Dans cette course effrénée à l’exploitation des ressources naturelles, les États-Unis ont pris du retard par rapport à la Russie et à la Chine. Selon le cabinet Guggenheim Partners, la région Arctique accueille actuellement des projets d’infrastructures représentant des investissements cumulés de plus de 860 milliards de dollars.

La Russie occupe une position dominante dans cette région. Avec des projets représentant environ 186 milliards de dollars d’investissements, elle devance largement les États-Unis, qui n’ont investi qu’un peu plus de 100 milliards. La société pétrolière russe Rosneft a commencé à exploiter un champ pétrolifère dont les réserves sont estimées à un demi-milliard de barils. De son côté, Gazprom extrait déjà d’importantes quantités de gaz naturel en mer de Petchora, tout en explorant de nouveaux champs.

Cette avance russe s’inscrit dans une stratégie à long terme visant à consolider son contrôle sur les ressources arctiques, tout en développant des infrastructures essentielles à leur exploitation.

Outre la Russie, d’autres pays comme la Norvège jouent un rôle actif dans l’exploitation des ressources arctiques. En mer de Barents, au nord de ses côtes, la Norvège a mis en service en 2016 une première exploitation pétrolière sur le champ Goliat, et une deuxième est prévue pour 2022.

La Chine, bien qu’éloignée géographiquement, s’impose également comme un acteur clé dans cette course. Bien qu’elle n’ait aucune revendication territoriale ou côtière en Arctique, la deuxième puissance économique mondiale se considère comme une « puissance quasi-arctique ». Membre observateur du Conseil de l’Arctique depuis 2013, la Chine participe à des projets d’extraction gazière en partenariat avec la Russie.

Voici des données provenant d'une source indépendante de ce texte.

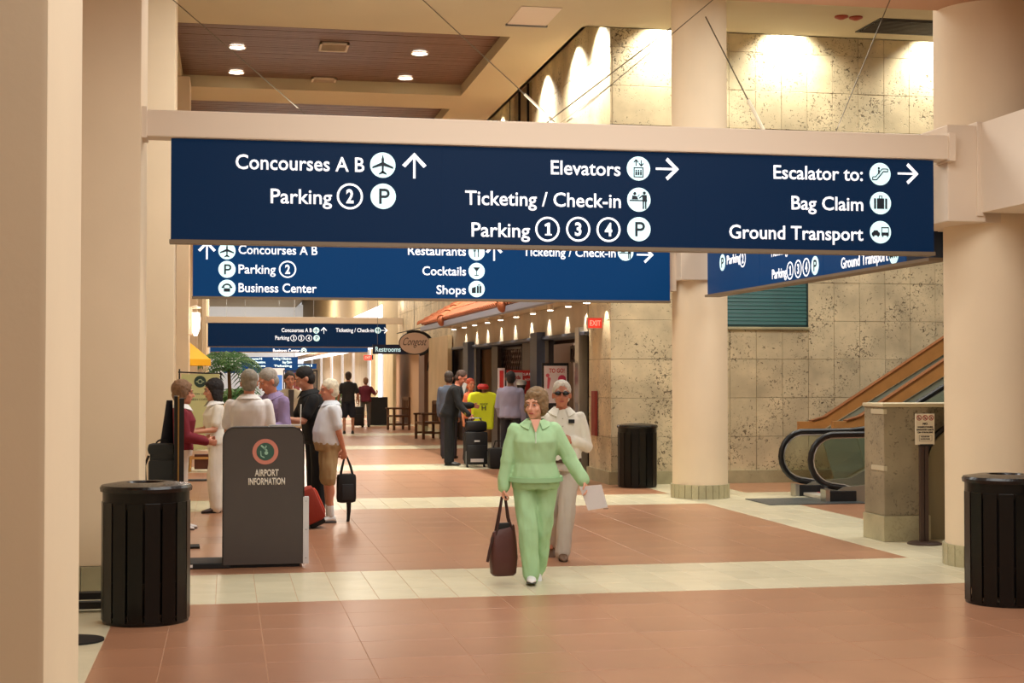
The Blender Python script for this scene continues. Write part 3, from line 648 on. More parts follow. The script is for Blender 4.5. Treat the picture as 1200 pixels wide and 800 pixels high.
MB().tube(arc_pts := [(.06*math.cos(a)-.0, 0, .415+.04*math.sin(a)) for a in [math.pi*k/8 for k in range(9)]], .01, 6).build('grab_handle', BLACKM, t)
MB().tube([(-.13, -.05, .3), (-.17, -.06, .2), (-.16, -.05, .05)], .014, 6).build('strap', BLACKM, t)
t = MB().loft([[(-.56+(.03+.07*(1-k/6))*math.cos(a)-.05*(1-k/6), 15.5+.05*math.sin(a), .595+.85*k/6) for a in [2*math.pi*j/12 for j in range(12)]] for k in range(7)]).build('jacket', mat('midnight_cloth', (22, 24, 40), .9), None, True)
tag(t, 'dark blue jacket hanging behind the upright board', 'jacket')
# stanchion bits at the left, behind the nearest pillar
t = thing('pole_stand', 'thin black pole stand with round foot, mostly hidden behind the nearest pillar', 'stand', (-.93, 9.95, 0))
MB().lathe([(.17, 0), (.17, .012), (.05, .035), (.02, .04)], n=28).build('base', BLACKM, t, True)
MB().cyl((-.06, 0, .03), (-.06, 0, 1.3), .016, 10).build('pole', BLACKM, t)
t = thing('low_trolley', 'black low base with two bars at the pillar foot, behind the left bin', 'trolley', (-.95, 11.3, 0))
MB().box(-.2, .66, -.16, -.08, .02, .07).build('bar', BLACKM, t); MB().box(-.2, .5, .1, .2, .05, .1).build('bar', BLACKM, t)
MB().box(-.2, -.12, -.16, .2, 0, .06).build('foot', BLACKM, t); MB().box(.56, .66, -.12, .12, 0, .025).build('foot', BLACKM, t)

# ------------------------------------------------------------------ ceiling fittings
for k, (x, y) in enumerate([(.16, 25.3), (.16, 27.4), (3.22, 25.2), (3.23, 27.35), (3.23, 29.95), (.16, 32.0), (3.23, 32.0)]):
    labs = ['round recessed ceiling lamp, near one of the left pair in the wood coffer', 'round recessed ceiling lamp, far one of the left pair in the wood coffer', 'round recessed ceiling lamp at right in the wood coffer, nearer', 'round recessed ceiling lamp at right in the wood coffer, farther', 'round recessed ceiling lamp in the second wood coffer', 'round recessed ceiling lamp in the second coffer, hidden behind the beam at left', 'round recessed ceiling lamp in the second coffer, hidden behind the beam at right']
    t = thing('ceiling_downlight', labs[k], 'lamp', (x, y, CZ+.185), 0, 'recessed downlights in the wood coffers')
    MB().lathe([(.135, -.0), (.15, -.0), (.15, -.018), (.125, -.01), (.125, .0)], n=28, cap=False).build('trim_ring', mat('lamp_trim', (225, 215, 200), .5), t, True)
    MB().lathe([(.125, -.012), (.12, -.006)], n=28).build('lens', GLOW, t)
    spot((x, y, CZ+.13), (x, y, 0), 420, 100, .6, .1)
for lab, u, v, w_, Z in (('rectangular white air grille in the wood coffer, nearer', 391, 55, .42, 7.18), ('rectangular white air grille in the wood coffer, farther', 379, 95, .40, 7.18)):
    p = atZ(u, v, Z); t = thing('ceiling_vent', lab, 'vent', (p.x, p.y, Z))
    MB().box(-w_/2, w_/2, -.26, .26, -.004, .02).box(-w_/2-.03, w_/2+.03, -.30, -.25, -.02, .01).box(-w_/2-.03, w_/2+.03, .25, .30, -.02, .01).box(-w_/2-.03, -w_/2+.01, -.3, .3, -.02, .01).box(w_/2-.01, w_/2+.03, -.3, .3, -.02, .01).build('frame', mat('vent_cream', (206, 190, 166), .6), t)
    for k in range(9): MB().obox((0, -.21+k*.052, -.012), (w_/2-.01, 0, 0), (0, .014, .008), (0, -.002, .003)).build('louver', mat('vent_cream2', (170, 150, 126), .6), t)
p = atZ(626, 18.5, CZ); t = thing('ceiling_hatch', 'pale rectangular access hatch in the cream ceiling', 'hatch', (p.x, p.y, CZ))
MB().box(-.30, .30, -.55, .55, -.012, 0, .004).build('panel', mat('hatch_grey', (216, 200, 180), .7), t); MB().box(-.32, .32, .55, .6, -.03, 0).build('lip', GREYM, t)
t = thing('ceiling_grille', 'dark rectangular grille in the ceiling above the stone wall', 'grille', (0, 0, CZ))
a = atZ(1030, 21, CZ); b = atZ(1003, 37, CZ); x0 = (a.x+b.x)/2
MB().box(x0, x0+2.6, a.y, b.y, -.015, 0).build('frame', mat('grille_dark', (44, 36, 28), .7), t)
for k in range(12): MB().box(x0+.03, x0+2.57, a.y+.05+(b.y-a.y-.1)*k/12, a.y+.08+(b.y-a.y-.1)*k/12, -.03, -.015).build('louver', mat('grille_dark2', (58, 46, 34), .7), t)
for k, (u, v) in enumerate(((986, 19), (1003, 20))):
    p = atZ(u, v, CZ); tag(MB().lathe([(.10, 0), (.10, -.02), (.03, -.05)], n=14).build('sprinkler_plate', mat('rust_red', (150, 56, 36), .6), loc=p), ('small red ceiling fitting, left one by the dark grille', 'small red ceiling fitting, right one by the dark grille')[k], 'sprinkler')
# wall sconce
t = thing('wall_sconce', 'lit white wall sconce on the side of the peach pillar', 'lamp', (-.65, 27.35, 2.62))
MB().box(0, .05, -.06, .06, -.2, .3, .01).build('bracket', BEAMM, t)
MB().lathe([(.03, -.22), (.075, -.1), (.085, .1), (.07, .2)], (.11, 0, 0), 20).build('shade', mat('sconce_glow', (255, 232, 214), .5, emit=3), t, True)
MB().lathe([(.09, .27), (.09, .30), (.02, .33)], (.11, 0, 0), 20).build('cap', BEAMM, t)
point((-.3, 27.2, 2.7), 14, .08, (1, .85, .75))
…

Elle a également investi massivement dans les pays arctiques européens, notamment au Groenland, en échange d’un accès privilégié aux ressources minières de l’île. Ces investissements permettent également au Groenland de réduire sa dépendance à l’égard du Danemark.

Ces avancées chinoises et russes sont perçues par les États-Unis comme une menace directe pour leur influence dans une région qu’ils considèrent comme une extension de leur territoire nord-américain, à l’image de l’Alaska.

Face à cette situation, l’administration Trump a tenté de réagir. En janvier 2018, elle a annoncé l’ouverture des eaux arctiques américaines au forage pétrolier, notamment au large de l’Alaska. Cependant, cette initiative a été bloquée par une décision judiciaire en mars 2018, qui a jugé que seul le Congrès pouvait approuver l’ajout de nouvelles zones d’exploitation.

Ce revers a ralenti les ambitions de Trump, mais l’Arctique reste au cœur des priorités stratégiques américaines. En juin 2019, une nouvelle stratégie du Pentagone a identifié cette région comme une zone clé de compétition mondiale entre les États-Unis, la Russie et la Chine.

Au-delà des enjeux géopolitiques, l’intérêt de Donald Trump pour le Groenland reflète également une stratégie politique nationale. En adoptant une rhétorique agressive et en proposant des idées audacieuses, Trump cultive son image de négociateur intrépide et pragmatique. Cette approche, inspirée de stratégies musclées comme celles de Moscou, trouve un écho favorable auprès de son électorat, qui valorise son style direct et peu conventionnel.

Malgré les déclarations de Trump, l’achat du Groenland semble peu réaliste en raison de nombreux obstacles politiques, juridiques et diplomatiques. Une telle transaction nécessiterait l’accord des États-Unis, du Danemark et du Groenland. Or, les Groenlandais aspirent à une plus grande autonomie, voire à une indépendance totale vis-à-vis de Copenhague, et rejettent fermement toute nouvelle tutelle étrangère.

Du côté américain, la ratification d’un tel traité par le Congrès paraît également improbable. Si le Sénat, dominé par les républicains, pourrait soutenir l’initiative, la Chambre des représentants, contrôlée par les démocrates depuis 2018, serait peu encline à approuver un tel projet.

Enfin, pour le Danemark, céder le Groenland est hors de question. Ce territoire, revendiqué par Copenhague depuis 1775, constitue une composante majeure de son influence historique. Les États-Unis avaient déjà tenté d’acheter l’île à deux reprises dans le passé : en 1867, après l’achat de l’Alaska, et en 1946, avec une offre de 100 millions de dollars en or. Ces propositions avaient été rejetées, et la dernière n’a été rendue publique qu’en 1991 après la déclassification de documents officiels.

En conclusion, l’intérêt de Donald Trump pour le Groenland illustre sa volonté de repositionner les États-Unis dans la compétition mondiale pour les ressources naturelles et les territoires stratégiques. Cependant, les nombreux obstacles politiques, économiques et diplomatiques rendent cette ambition difficilement réalisable.

Ce dossier met en lumière l’importance croissante de l’Arctique en tant que nouvel espace de rivalité internationale, où les enjeux énergétiques, environnementaux et stratégiques se croisent, façonnant les relations entre les grandes puissances mondiales.